Весною 1907 года я впервые побывал в Петербурге. Столица произвела внушительное впечатление. После матушки-Москвы, небогатой углами, но тароватой пирогами, поражала архитектура города, его просторы, перспективы и Нева с мостами. Шла сессия Второй Государственной Думы, Брат Степана Долгополова — Николай Саввич — был членом Думы и провел меня на заседание. Молодой наш парламент бурлил и кипел. Пуришкевич, светлый блондин в сюртуке, был в ажиотаже и в движении. Процедура заседания Думы, ее великолепное помещение, сама возможность существования этой народной высокой трибуны, такой еще новой и непривычной в жизни, — все кружило голову. Я думаю, она кружилась и у большинства членов Думы, недаром эта Дума получила впоследствии название «Думы народного гнева». А при каком же гневе бывает ясная и спокойная голова?!

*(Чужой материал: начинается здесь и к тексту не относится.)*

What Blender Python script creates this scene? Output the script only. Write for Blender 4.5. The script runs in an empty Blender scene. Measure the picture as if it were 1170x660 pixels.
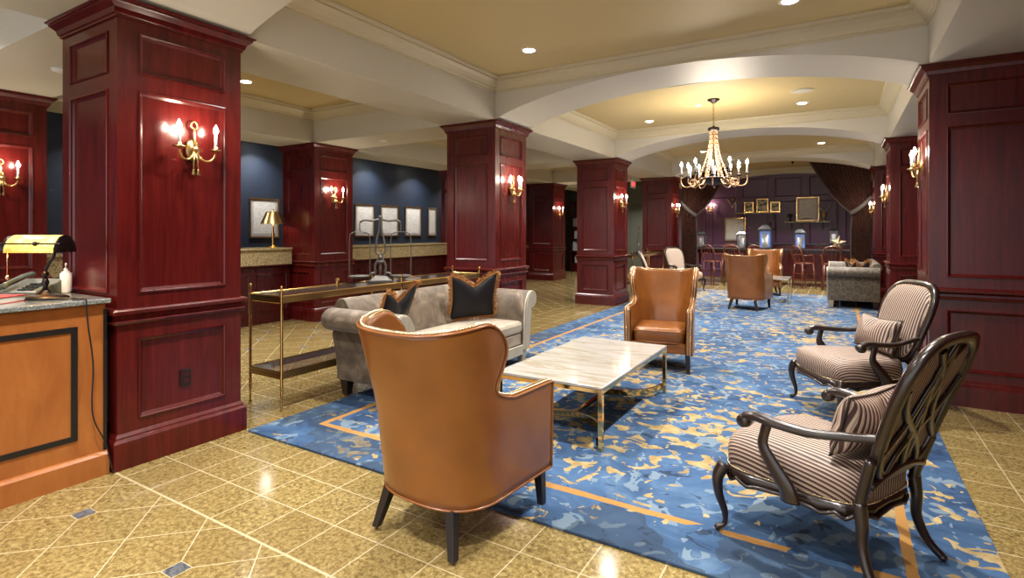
import bpy, bmesh, math, random
from mathutils import Vector, Matrix
random.seed(7)
PI = math.pi
S = bpy.context.scene
C = S.collection
sin, cos = math.sin, math.cos

# ------------------------------------------------------------------ materials
def mat(name, col, rough=.5, metal=0., spec=None, coat=0., emis=None, estr=0., trans=0., ior=None, alpha=1.):
    m = bpy.data.materials.new(name); m.use_nodes = True
    b = m.node_tree.nodes['Principled BSDF']
    b.inputs['Base Color'].default_value = (*col, 1)
    b.inputs['Roughness'].default_value = rough
    b.inputs['Metallic'].default_value = metal
    if spec is not None: b.inputs['Specular IOR Level'].default_value = spec
    if coat: b.inputs['Coat Weight'].default_value = coat; b.inputs['Coat Roughness'].default_value = .12
    if emis: b.inputs['Emission Color'].default_value = (*emis, 1); b.inputs['Emission Strength'].default_value = estr
    if trans: b.inputs['Transmission Weight'].default_value = trans
    if ior: b.inputs['IOR'].default_value = ior
    return m

class NT:
    """small node-tree helper"""
    def __init__(s, m): s.t = m.node_tree; s.b = s.t.nodes['Principled BSDF']
    def n(s, kind, **kw):
        x = s.t.nodes.new(kind)
        for k, v in kw.items(): setattr(x, k, v)
        return x
    def l(s, a, b): s.t.links.new(a, b)
    def coord(s, which='Object'): return s.n('ShaderNodeTexCoord').outputs[which]
    def mapping(s, vec, scale=(1, 1, 1), rot=(0, 0, 0), loc=(0, 0, 0)):
        x = s.n('ShaderNodeMapping'); s.l(vec, x.inputs[0])
        x.inputs['Scale'].default_value = scale; x.inputs['Rotation'].default_value = rot; x.inputs['Location'].default_value = loc
        return x.outputs[0]
    def noise(s, vec, scale, detail=3., rough=.5, dist=0.):
        x = s.n('ShaderNodeTexNoise'); s.l(vec, x.inputs['Vector'])
        x.inputs['Scale'].default_value = scale; x.inputs['Detail'].default_value = detail
        x.inputs['Roughness'].default_value = rough; x.inputs['Distortion'].default_value = dist
        return x.outputs['Fac']
    def ramp(s, fac, stops, interp='LINEAR'):
        x = s.n('ShaderNodeValToRGB'); s.l(fac, x.inputs[0]); r = x.color_ramp; r.interpolation = interp
        while len(r.elements) < len(stops): r.elements.new(.5)
        for e, (p, c) in zip(r.elements, stops):
            e.position = p; e.color = (*c, 1) if len(c) == 3 else c
        return x.outputs[0]
    def math(s, op, a, b=None, c=None):
        x = s.n('ShaderNodeMath', operation=op)
        for i, v in enumerate((a, b, c)):
            if v is None: continue
            if isinstance(v, (int, float)): x.inputs[i].default_value = v
            else: s.l(v, x.inputs[i])
        return x.outputs[0]
    def mix(s, fac, a, b):
        x = s.n('ShaderNodeMix', data_type='RGBA')
        for sock, v in ((x.inputs[0], fac), (x.inputs[6], a), (x.inputs[7], b)):
            if isinstance(v, (int, float)): sock.default_value = v
            elif isinstance(v, tuple): sock.default_value = (*v, 1)
            else: s.l(v, sock)
        return x.outputs[2]
    def color(s, c): s.l(c, s.b.inputs['Base Color'])
    def bump(s, h, strength=.2, dist=.01):
        x = s.n('ShaderNodeBump'); s.l(h, x.inputs['Height']); x.inputs['Strength'].default_value = strength
        x.inputs['Distance'].default_value = dist; s.l(x.outputs[0], s.b.inputs['Normal'])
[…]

Лето прошло, как всегда, в Острогожске, в уюте семьи и дома. Из Петербурга я притащил с собою, как дань «за Думу», большой тюк нелегальной литературы для эсэровской организации города. В благодарность «организация» пригласила меня на свое конспиративное заседание. Идти мне не хотелось. Я держался в стороне от всех партийных группировок и не хотел себя ничем связывать. Но положение мое в маленьком городке, где все студенчество было или «эс-деками» или «эс-эрами» и мои ближайшие товарищи имели «партийные тайны», было трудным. Все наседали на меня и требовали участия в движении. Поэтому я решил пойти и испытать себя еще, не могу ли я сжиться с ними. Оказалось — не могу. Ни цели их, ни конечные стремления были неприемлемы мне. Не об этом шла речь. И когда я посмотрел «их» в закрытой винной лавке, где шла эта «конспирация», и послушал их речи на ужасном нашем местном воляпюке, с ужасным глубокомыслием произносимыми, я опять сказал себе: «Не могу!» Их узость, грызня с «эс-деками», а последних — с «эс-эрами», каноничность программы и требования партийного подчинения при явном их общем невысоком моральном уровне и низком общем развитии были не по мне. Мне скажут: «Да ведь это же низы: чего хотите вы от них?» Я верхов не встречал, и не с ними мне предстояло конспирировать. И почему, я думал, мне нужно связывать свою волю с какою-то чужою, которая, не знаю, чище ли моей. И почему служение народу и общему благу обязательно должно идти скопом, партией, сектой? Я понимал, что такое служение эффективнее, но также знал примеры служения и индивидуального. К этому времени я уже читал «Былое и думы» Герцена и понимал, что ни «эс-деком», ни «эс-эром» ни он, ни Огарев быть не могли. Я не был ни тем, ни другим, а все же не мог быть партийным. Это говорило лишь за то, что индивидуализм вовсе не есть привилегия крупных людей, но свойствен бывает и маленьким людям. Словом, с «этим» было покончено раз и навсегда.